Try to avoid looking down on your own abilities. I’ve lost count of the number of times I’ve heard non-native English speakers say, “My English is not very good”!

Invariably, they then proceed to hold a perfectly good conversation – in English!

The opposite is true for me! When I say to my wife’s friends and family that my French is not very good I really do mean it. What I actually mean is that my French is basically non-existent! In fact, it is limited to about 20 words and five sentences. And even those I get wrong more often than not.

Realise and take comfort from the fact that most native English speakers have never properly learned another language, so you do actually have one up on many of us.


  If you really want to be able to speak English,

 you really must practice speaking at every given opportunity.


If you really want to be able to speak English, understand that you really must practice speaking at every given opportunity.

Don’t wait for the opportunities to speak English to come to you. Instead, proactively seek the opportunities.
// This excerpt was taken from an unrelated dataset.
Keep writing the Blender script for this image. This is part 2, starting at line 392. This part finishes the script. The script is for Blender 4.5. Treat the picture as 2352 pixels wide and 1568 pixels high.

Eliminate your fears, do away with your doubts and put an end to your insecurities.

Make it a habit to embrace your mistakes, laugh off your inaccuracies and never be afraid to fail.

The most important thing is that you adopt a bold attitude towards your English studies. Don’t worry that you might get it wrong some of the time. Likewise, try not to be too concerned with what others may think of you.

A Final Word From Michael Jordan.

Whilst successfully mastering the English language and becoming a world famous basketball player may seem miles a part, the two do share certain commonalities. Michael Jordan once famously said:

I’ve missed more than 9000 shots in my career. I’ve lost almost 300 games. 26 times, I’ve been trusted to take the game winning shot and missed. I’ve failed over and over and over again in my life. And that is why I succeed. – Michael Jordan

Adapt and apply Michael Jordan’s principles to your English studies and you will succeed.